Es todo un esfuerzo civilizatorio, creo yo, que ha sido mostrado con gran finura por el autor y que se prestaría, obviamente, para consideraciones mucho más serias y complejas que las más o menos livianas que estoy haciendo.

Creo que plantea un problema curioso sobre las ciudades colombianas, en las cuales el tránsito a lo urbano fue muy acelerado y hay una gran nostalgia de lo rural.

Quiero señalar otras de las virtudes generales del texto: es un libro con un estilo extraordinario, transparente, claro, misericordiosamente ajeno a tanta jerga que encuentra uno en los libros que lee. Sin ánimo de ofender a otros colegas del profesor Robledo, quiero decir, y obviamente haciendo la excepción de Germán Téllez, de Alberto Saldarriaga y de otros, que no parece escrito por un arquitecto.

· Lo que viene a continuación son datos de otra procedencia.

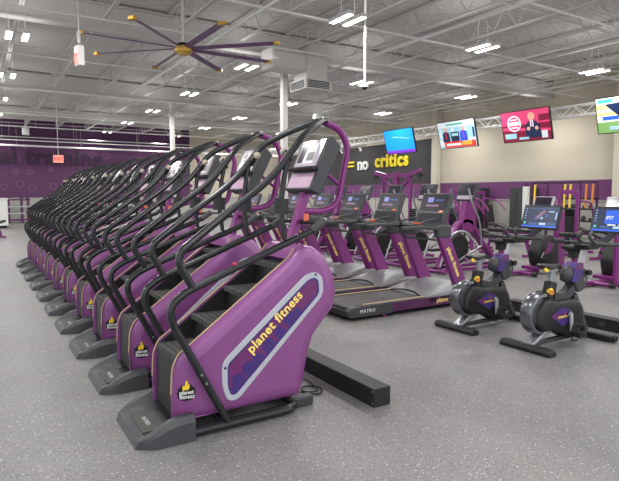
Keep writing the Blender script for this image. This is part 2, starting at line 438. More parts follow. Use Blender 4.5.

Es un libro francamente muy bien escrito.

Lo otro es la clara agudeza en el manejo de la documentación y el balance en el análisis de las pruebas que tiene para cualquier argumento. El manejo de temas como el de la guadua entre los quimbayas, o el problema de la transición del bahareque a la tapia y de la tapia al bahareque en la arquitectura de finales del siglo pasado y comienzos de éste en Manizales: la forma como evalúa las fuentes y como finalmente llega a unas conclusiones, a veces manteniendo el escepticismo, indicando, «bueno, no sabemos muy bien», es una muestra del uso de la documentación, de ir hasta donde ésta lo permite, de tener claridad, de no dejarse llevar por lugares comunes y por saberes hechos. El libro, además, plantea muchos cuestionamientos sobre lo que se dice de Manizales, y alcanza a captar en qué punto ese saber tradicional a veces es débil y a veces falso.

Hay dos autores que no vi mencionados. El artículo de Roberto Luis Jaramillo sobre la colonización antioqueña, extenso y detallado, y las crónicas amables de Rafael Arango Villegas.

El autor logra hacer esa historia urbana integral que todos soñamos para muchas de las ciudades colombianas. Por ello también hay que felicitar a la Universidad Nacional, no sólo por la calidad del texto, sino por la forma como está presentado.